I so feal your pain. I was working at Manulife and trying to get into an analyst job. Passed 2 levels so far, doubt I’ll bother with the 3rd now that I’m trading for myself. Funny story tho, that really ticks me off. Anyways, emailed the CEO, he got back to me and gave me a list of 3 ppl to contact about getting into the investment division from the insurance department gig I had. So I end up with a meeting with the CFO of the investments division. I have a private blog with stock picks and research reports, averaging over 20% a year. I was mainly in cash though at the time of the meeting last August. He was going to forward my resume to a couple portfolio managers, which was great but I wanted to cover all my bases. Asked about back office jobs which are directly under him, he says flat out if I can pick stocks like this, I shouldn’t even go for those jobs. Afterwards I hear nothing back and he won’t return my calls or emails. Whats really funny (or pathetic in a funny kinda way), I looked at my mock portfolio from mid February 07 when I sent out my CV to some managers to see how my performance compared. From my two screens (all US stocks) I was up 16% and 25%, but I had heavy cash levels in both. The cash was into foreign bonds since noway was I gonna hold US money market funds at that time. The basket of bonds was up 11% compared with a 8% drop in the S&P and Manulife’s 5 or so US funds, down 25-30% since Feb last year. They wouldn’t even let me work for free… All you can do is keep networking and plugging away.

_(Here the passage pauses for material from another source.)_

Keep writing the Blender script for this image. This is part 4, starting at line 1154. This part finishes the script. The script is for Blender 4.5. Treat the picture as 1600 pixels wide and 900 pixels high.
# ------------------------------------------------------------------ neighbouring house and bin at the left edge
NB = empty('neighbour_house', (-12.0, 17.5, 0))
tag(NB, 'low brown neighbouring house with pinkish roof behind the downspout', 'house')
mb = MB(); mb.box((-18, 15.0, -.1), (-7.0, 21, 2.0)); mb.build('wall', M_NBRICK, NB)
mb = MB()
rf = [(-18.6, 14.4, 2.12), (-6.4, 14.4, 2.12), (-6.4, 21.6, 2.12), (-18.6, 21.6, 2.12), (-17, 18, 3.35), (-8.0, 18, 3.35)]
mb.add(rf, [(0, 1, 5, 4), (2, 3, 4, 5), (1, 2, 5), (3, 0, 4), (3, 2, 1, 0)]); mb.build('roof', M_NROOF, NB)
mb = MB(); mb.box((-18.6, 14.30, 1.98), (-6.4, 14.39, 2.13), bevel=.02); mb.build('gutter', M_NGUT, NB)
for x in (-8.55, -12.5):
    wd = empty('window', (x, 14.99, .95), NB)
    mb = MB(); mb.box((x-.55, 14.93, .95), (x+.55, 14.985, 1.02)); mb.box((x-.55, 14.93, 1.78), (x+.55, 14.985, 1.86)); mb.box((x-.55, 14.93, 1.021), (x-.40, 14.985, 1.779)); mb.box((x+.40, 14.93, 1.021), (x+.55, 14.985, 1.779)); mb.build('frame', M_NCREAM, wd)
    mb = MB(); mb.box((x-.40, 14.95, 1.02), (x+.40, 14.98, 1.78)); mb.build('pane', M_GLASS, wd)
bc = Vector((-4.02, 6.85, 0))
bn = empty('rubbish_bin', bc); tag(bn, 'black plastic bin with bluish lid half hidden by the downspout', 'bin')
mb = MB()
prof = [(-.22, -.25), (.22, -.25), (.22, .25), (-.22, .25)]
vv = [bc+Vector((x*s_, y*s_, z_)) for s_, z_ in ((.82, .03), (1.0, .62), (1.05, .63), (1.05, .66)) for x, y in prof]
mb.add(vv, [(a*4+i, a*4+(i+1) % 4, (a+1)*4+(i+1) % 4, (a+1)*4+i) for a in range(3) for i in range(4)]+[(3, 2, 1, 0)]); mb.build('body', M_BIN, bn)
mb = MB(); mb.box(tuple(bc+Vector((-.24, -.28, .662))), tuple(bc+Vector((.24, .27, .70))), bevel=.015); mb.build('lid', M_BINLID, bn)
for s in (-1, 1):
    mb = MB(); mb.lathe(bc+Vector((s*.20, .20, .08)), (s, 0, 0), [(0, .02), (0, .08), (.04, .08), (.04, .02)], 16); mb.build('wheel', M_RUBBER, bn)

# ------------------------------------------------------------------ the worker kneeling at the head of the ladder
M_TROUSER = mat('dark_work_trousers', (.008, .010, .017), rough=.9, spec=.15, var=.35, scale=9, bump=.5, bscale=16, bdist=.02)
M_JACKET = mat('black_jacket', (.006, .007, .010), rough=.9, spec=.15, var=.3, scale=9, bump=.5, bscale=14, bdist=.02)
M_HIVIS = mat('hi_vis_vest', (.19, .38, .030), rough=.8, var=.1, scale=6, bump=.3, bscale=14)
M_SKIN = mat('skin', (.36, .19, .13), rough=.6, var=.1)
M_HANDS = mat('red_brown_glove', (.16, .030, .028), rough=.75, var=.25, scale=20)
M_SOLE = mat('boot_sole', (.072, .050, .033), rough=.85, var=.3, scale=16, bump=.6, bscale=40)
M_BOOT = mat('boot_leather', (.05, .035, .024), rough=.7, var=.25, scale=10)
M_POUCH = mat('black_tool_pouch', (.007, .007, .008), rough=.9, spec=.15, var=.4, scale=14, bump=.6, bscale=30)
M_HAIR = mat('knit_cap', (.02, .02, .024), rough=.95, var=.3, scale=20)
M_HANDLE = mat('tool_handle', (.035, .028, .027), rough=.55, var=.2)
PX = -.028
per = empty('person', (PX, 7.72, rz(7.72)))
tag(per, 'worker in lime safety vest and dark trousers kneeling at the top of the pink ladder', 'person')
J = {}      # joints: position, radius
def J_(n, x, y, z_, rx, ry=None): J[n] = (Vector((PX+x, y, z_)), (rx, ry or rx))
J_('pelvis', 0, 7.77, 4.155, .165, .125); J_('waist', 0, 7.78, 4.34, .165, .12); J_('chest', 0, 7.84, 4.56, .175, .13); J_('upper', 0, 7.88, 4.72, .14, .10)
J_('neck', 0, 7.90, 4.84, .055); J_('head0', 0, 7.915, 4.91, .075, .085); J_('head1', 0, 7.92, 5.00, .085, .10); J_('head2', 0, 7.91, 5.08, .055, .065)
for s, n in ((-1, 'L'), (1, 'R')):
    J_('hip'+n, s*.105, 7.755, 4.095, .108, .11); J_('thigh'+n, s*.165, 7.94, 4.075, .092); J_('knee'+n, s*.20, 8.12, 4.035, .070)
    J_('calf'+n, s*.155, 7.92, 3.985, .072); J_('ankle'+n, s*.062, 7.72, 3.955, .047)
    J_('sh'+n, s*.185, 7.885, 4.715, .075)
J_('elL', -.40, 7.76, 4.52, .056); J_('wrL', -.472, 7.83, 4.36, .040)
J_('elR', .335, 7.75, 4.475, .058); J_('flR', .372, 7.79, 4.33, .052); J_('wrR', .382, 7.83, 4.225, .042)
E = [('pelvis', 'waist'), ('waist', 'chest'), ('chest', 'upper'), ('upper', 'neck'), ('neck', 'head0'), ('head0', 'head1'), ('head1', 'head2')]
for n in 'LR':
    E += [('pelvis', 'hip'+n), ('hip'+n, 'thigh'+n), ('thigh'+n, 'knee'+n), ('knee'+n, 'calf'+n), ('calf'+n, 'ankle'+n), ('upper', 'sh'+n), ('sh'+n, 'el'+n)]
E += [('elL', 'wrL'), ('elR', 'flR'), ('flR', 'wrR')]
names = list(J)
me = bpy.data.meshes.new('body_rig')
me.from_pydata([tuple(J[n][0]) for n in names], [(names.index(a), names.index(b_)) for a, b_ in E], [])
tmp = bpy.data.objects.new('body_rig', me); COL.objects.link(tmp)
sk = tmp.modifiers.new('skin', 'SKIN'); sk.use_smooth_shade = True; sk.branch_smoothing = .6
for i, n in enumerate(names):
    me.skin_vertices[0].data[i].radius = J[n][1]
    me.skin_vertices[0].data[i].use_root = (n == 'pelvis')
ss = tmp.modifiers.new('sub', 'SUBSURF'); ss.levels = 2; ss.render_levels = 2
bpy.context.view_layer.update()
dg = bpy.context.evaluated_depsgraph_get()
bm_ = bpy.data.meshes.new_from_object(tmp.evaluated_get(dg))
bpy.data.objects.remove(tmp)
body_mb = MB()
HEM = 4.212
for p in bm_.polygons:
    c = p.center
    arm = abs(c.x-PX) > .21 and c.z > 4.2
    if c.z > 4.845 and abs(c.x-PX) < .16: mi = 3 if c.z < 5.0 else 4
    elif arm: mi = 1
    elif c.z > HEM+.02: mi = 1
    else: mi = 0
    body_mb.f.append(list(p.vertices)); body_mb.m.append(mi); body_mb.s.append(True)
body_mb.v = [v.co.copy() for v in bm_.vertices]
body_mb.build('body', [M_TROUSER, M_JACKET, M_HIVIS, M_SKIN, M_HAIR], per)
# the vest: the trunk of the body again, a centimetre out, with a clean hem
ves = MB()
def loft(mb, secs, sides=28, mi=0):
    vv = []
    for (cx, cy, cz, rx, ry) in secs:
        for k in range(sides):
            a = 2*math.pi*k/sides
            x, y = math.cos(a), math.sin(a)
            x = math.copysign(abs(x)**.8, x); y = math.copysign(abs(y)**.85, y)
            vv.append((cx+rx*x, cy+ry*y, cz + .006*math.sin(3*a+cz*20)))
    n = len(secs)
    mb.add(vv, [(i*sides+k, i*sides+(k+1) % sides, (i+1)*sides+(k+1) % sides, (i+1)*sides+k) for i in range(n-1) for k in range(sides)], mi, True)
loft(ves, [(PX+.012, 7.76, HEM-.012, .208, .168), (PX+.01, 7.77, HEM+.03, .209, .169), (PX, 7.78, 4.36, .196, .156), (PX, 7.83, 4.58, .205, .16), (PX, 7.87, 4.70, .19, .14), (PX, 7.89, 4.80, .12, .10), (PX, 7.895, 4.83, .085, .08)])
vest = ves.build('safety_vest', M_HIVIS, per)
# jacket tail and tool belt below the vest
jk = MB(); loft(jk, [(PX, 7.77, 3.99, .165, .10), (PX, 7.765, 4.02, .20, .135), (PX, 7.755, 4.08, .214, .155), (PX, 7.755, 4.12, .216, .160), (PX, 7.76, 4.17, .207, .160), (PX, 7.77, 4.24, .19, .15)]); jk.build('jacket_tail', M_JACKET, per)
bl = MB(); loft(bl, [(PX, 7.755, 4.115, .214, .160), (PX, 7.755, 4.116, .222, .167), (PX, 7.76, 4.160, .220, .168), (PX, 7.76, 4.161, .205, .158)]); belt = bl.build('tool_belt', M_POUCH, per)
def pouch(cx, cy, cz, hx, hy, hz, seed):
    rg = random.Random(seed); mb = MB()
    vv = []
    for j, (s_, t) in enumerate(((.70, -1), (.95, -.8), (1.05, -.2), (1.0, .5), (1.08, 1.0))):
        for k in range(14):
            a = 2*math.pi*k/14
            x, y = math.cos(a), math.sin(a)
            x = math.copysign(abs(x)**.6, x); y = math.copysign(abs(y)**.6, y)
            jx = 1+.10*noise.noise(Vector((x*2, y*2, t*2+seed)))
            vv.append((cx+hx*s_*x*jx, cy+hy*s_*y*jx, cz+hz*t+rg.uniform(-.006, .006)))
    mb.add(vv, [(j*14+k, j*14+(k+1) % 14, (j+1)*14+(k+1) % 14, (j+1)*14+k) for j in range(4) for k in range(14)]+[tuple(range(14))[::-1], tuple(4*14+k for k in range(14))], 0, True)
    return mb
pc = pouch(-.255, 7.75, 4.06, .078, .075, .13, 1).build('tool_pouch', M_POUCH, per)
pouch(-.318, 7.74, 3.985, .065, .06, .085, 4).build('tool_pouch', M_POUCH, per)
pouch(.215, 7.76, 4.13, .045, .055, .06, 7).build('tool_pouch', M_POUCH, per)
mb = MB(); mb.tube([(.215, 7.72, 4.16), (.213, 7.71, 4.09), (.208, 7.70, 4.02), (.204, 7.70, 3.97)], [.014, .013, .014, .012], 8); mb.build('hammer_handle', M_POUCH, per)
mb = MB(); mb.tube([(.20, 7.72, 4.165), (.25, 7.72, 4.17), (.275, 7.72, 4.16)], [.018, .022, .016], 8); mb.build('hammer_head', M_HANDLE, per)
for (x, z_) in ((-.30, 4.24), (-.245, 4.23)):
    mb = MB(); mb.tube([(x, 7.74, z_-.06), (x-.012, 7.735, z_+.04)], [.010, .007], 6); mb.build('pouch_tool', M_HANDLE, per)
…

I started looking for jobs in 2001 and getting a good job in financial markets felt virtually impossible if you weren’t “the full nine yards”. I just had to be more open-minded about my career path and I looked at other industries (my first job was as an energy trader for a utility). My advice is to forget the investment banker graduate trainee programme at Goldman Sachs. Even getting a back office job at an IB will be difficult. I would always recommend going for a better job at an unsexy company. My career path to end up in asset mgmt has been fairly convoluted but my interesting CV is what sets me apart from other candidates. When I left univeresity I too was impatient and it was demoralising having to send 10 CVs a week. I know it’s hard to believe now, but if you’re determined then you will end up in your dream job. It will probably take 5-10yrs to get there though. It’s a fallacy that most successful people working in financial markets today started their career on an IB graduate programme. Just be determined and open-minded and you will get your first lucky break sooner than you think.